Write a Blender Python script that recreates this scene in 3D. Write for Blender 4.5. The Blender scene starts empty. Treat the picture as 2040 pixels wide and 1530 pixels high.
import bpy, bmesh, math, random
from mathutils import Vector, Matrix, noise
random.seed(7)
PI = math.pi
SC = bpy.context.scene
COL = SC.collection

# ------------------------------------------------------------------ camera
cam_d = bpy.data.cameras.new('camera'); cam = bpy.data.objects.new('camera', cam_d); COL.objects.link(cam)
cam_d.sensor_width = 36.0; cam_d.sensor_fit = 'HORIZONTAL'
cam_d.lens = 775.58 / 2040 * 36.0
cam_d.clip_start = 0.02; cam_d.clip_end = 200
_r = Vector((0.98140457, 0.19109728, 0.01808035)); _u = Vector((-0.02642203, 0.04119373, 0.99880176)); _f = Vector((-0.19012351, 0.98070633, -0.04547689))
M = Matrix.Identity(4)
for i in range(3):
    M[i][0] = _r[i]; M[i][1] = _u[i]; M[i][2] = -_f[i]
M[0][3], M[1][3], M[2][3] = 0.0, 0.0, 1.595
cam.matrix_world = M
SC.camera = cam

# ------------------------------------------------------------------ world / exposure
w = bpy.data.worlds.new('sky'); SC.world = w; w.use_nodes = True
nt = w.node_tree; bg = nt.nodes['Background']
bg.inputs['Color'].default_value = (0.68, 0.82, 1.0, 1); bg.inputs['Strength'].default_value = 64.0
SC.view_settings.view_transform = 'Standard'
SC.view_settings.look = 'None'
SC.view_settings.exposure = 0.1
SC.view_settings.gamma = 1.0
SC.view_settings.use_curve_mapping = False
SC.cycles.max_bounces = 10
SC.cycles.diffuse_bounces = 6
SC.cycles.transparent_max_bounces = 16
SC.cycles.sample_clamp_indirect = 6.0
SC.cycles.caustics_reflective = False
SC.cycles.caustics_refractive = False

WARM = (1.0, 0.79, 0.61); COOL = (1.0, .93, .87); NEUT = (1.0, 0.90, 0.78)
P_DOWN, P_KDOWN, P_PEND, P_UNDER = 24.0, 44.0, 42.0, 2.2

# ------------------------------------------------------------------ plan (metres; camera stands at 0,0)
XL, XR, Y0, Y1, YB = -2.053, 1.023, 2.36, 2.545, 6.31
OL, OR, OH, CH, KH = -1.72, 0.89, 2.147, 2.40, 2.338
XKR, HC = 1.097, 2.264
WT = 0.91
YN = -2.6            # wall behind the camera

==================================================

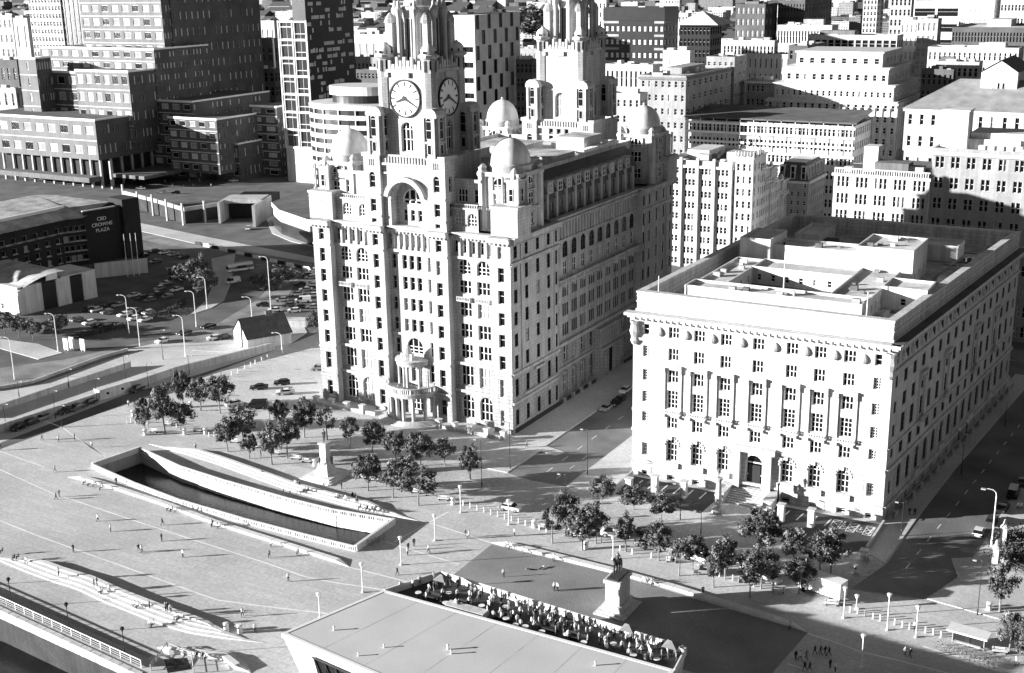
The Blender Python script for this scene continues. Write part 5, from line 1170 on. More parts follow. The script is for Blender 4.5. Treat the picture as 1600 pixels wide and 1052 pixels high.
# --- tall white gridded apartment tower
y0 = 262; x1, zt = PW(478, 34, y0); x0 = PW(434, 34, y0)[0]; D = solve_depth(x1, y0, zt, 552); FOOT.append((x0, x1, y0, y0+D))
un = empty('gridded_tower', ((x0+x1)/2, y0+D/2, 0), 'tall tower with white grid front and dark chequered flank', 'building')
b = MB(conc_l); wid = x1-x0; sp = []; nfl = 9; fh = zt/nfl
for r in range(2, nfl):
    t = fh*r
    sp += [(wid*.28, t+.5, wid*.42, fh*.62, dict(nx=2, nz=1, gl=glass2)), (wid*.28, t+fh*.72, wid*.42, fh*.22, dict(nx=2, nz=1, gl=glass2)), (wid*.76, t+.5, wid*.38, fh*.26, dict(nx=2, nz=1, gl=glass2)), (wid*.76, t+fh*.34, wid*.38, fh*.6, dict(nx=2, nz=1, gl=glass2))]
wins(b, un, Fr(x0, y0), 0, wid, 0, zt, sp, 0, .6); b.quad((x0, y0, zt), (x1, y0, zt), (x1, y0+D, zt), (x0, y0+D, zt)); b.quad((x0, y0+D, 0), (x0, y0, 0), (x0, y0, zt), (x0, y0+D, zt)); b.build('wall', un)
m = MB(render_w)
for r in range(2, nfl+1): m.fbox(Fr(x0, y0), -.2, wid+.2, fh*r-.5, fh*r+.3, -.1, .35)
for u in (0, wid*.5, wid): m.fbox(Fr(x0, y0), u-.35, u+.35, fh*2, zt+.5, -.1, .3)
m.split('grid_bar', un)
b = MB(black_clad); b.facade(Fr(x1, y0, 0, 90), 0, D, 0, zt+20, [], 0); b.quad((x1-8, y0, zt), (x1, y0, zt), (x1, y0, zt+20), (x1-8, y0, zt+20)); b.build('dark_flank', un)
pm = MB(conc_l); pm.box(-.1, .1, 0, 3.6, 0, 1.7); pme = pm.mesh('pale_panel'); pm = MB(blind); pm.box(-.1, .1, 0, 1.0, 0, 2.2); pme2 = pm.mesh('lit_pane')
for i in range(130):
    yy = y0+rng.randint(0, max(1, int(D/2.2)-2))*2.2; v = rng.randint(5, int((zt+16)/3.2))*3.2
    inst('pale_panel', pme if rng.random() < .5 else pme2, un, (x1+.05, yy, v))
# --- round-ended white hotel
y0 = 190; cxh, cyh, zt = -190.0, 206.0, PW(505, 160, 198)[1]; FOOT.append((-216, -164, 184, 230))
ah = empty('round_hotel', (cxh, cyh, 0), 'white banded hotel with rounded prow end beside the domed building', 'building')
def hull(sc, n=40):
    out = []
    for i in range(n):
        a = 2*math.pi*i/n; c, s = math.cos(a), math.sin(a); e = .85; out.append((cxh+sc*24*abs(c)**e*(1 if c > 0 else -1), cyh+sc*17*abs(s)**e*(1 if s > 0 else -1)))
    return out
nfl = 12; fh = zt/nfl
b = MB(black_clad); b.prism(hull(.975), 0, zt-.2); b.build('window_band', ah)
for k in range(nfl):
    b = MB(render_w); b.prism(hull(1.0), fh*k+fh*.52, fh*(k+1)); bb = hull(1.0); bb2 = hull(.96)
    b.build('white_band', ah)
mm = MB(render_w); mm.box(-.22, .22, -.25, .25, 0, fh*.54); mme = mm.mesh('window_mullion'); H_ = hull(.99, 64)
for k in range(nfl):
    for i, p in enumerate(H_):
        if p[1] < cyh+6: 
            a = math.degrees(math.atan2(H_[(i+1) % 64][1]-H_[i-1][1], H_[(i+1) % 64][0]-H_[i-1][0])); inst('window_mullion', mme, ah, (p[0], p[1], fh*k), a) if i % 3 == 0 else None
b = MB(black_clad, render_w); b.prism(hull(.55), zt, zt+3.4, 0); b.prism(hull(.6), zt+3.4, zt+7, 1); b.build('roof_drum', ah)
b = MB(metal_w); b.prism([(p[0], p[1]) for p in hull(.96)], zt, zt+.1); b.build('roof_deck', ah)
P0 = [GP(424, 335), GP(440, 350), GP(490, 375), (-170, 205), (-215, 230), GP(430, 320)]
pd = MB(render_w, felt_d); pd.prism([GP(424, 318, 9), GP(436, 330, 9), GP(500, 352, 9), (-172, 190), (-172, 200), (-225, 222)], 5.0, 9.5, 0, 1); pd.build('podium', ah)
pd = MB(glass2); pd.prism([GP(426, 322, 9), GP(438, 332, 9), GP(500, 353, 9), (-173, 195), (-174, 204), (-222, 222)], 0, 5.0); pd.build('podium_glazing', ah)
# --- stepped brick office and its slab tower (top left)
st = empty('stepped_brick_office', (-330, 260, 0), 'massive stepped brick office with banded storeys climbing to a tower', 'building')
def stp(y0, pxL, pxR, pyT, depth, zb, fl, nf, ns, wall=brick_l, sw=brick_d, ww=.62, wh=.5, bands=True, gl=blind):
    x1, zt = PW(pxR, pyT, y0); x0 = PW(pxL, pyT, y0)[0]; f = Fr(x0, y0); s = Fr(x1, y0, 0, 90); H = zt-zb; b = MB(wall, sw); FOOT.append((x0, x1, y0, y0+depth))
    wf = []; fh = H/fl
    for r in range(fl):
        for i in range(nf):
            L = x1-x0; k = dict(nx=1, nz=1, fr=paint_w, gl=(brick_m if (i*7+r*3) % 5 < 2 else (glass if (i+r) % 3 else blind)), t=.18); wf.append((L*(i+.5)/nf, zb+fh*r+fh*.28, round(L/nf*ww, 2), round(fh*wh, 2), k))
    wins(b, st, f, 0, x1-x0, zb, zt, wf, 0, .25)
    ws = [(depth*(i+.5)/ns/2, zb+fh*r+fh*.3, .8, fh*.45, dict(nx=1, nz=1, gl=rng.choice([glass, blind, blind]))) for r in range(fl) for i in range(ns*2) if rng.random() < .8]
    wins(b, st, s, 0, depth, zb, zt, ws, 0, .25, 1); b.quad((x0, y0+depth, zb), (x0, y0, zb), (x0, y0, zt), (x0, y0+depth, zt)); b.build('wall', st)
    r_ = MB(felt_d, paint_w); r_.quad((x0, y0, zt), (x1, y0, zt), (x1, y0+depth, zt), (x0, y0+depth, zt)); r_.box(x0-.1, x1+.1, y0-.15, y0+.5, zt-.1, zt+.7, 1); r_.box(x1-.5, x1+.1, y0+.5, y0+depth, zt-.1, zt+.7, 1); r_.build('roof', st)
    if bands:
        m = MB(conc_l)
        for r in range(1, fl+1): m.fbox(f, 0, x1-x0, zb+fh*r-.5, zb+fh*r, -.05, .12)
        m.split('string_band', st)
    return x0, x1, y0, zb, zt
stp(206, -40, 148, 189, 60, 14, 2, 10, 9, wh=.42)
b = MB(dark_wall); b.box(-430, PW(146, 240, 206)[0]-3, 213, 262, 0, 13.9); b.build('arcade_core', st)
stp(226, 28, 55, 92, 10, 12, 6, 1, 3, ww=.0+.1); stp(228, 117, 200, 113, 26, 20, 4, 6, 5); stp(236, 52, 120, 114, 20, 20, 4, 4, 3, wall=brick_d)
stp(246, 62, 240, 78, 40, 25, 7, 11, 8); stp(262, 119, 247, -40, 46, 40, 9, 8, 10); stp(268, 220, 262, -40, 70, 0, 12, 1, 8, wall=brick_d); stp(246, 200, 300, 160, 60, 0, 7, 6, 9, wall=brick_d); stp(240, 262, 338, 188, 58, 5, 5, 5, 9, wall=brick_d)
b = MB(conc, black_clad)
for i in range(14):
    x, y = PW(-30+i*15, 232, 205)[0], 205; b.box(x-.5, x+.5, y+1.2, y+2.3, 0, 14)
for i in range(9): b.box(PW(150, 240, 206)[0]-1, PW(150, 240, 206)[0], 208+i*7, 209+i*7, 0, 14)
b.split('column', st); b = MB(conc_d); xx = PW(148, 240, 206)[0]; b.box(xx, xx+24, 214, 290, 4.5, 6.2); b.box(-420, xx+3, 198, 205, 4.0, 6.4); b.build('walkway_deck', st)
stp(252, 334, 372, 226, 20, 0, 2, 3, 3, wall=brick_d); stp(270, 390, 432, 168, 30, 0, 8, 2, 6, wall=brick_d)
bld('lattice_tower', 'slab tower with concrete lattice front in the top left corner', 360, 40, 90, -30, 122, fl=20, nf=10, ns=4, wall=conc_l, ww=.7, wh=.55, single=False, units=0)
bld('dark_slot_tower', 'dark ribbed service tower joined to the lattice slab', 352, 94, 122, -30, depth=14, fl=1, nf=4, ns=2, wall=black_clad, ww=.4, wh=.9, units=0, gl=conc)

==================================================

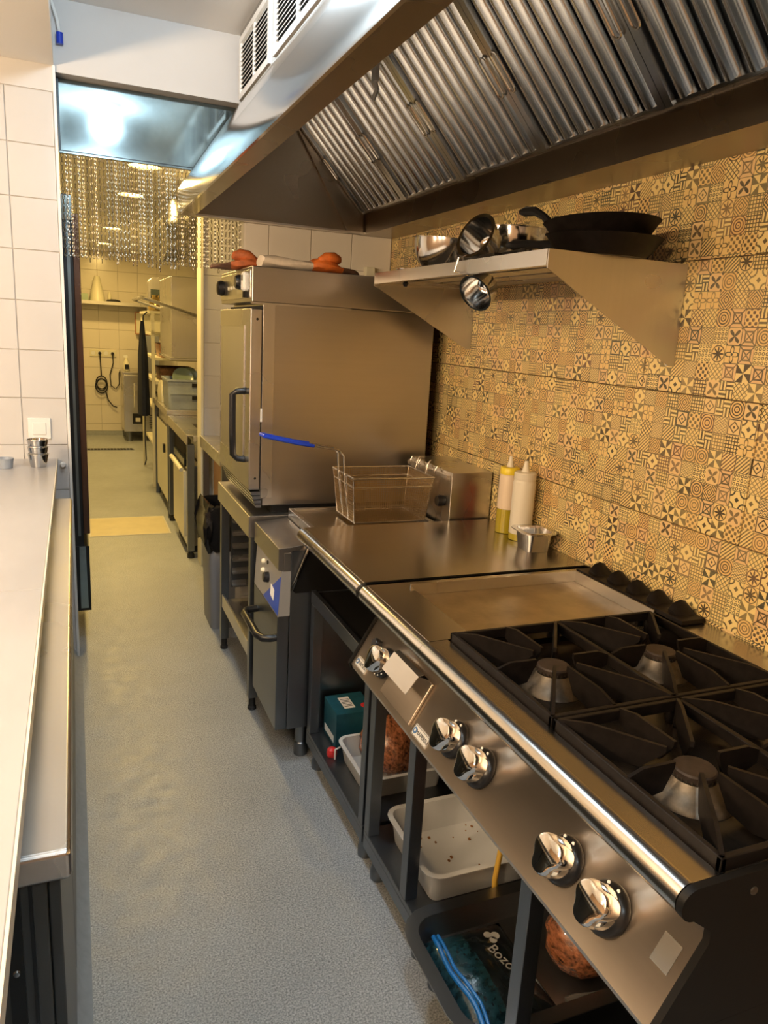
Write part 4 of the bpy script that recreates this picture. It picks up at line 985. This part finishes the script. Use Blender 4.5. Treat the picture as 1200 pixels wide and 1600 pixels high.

==================================================

● **Objective**: Write out exactly the lines running from the line containing "The Blender Python" to the line containing "m.split('grid_bar', un)", with both of those lines included.

● **Result for this exercise**:
The Blender Python script for this scene continues. Write part 5, from line 1170 on. More parts follow. The script is for Blender 4.5. Treat the picture as 1600 pixels wide and 1052 pixels high.
# --- tall white gridded apartment tower
y0 = 262; x1, zt = PW(478, 34, y0); x0 = PW(434, 34, y0)[0]; D = solve_depth(x1, y0, zt, 552); FOOT.append((x0, x1, y0, y0+D))
un = empty('gridded_tower', ((x0+x1)/2, y0+D/2, 0), 'tall tower with white grid front and dark chequered flank', 'building')
b = MB(conc_l); wid = x1-x0; sp = []; nfl = 9; fh = zt/nfl
for r in range(2, nfl):
    t = fh*r
    sp += [(wid*.28, t+.5, wid*.42, fh*.62, dict(nx=2, nz=1, gl=glass2)), (wid*.28, t+fh*.72, wid*.42, fh*.22, dict(nx=2, nz=1, gl=glass2)), (wid*.76, t+.5, wid*.38, fh*.26, dict(nx=2, nz=1, gl=glass2)), (wid*.76, t+fh*.34, wid*.38, fh*.6, dict(nx=2, nz=1, gl=glass2))]
wins(b, un, Fr(x0, y0), 0, wid, 0, zt, sp, 0, .6); b.quad((x0, y0, zt), (x1, y0, zt), (x1, y0+D, zt), (x0, y0+D, zt)); b.quad((x0, y0+D, 0), (x0, y0, 0), (x0, y0, zt), (x0, y0+D, zt)); b.build('wall', un)
m = MB(render_w)
for r in range(2, nfl+1): m.fbox(Fr(x0, y0), -.2, wid+.2, fh*r-.5, fh*r+.3, -.1, .35)
for u in (0, wid*.5, wid): m.fbox(Fr(x0, y0), u-.35, u+.35, fh*2, zt+.5, -.1, .3)
m.split('grid_bar', un)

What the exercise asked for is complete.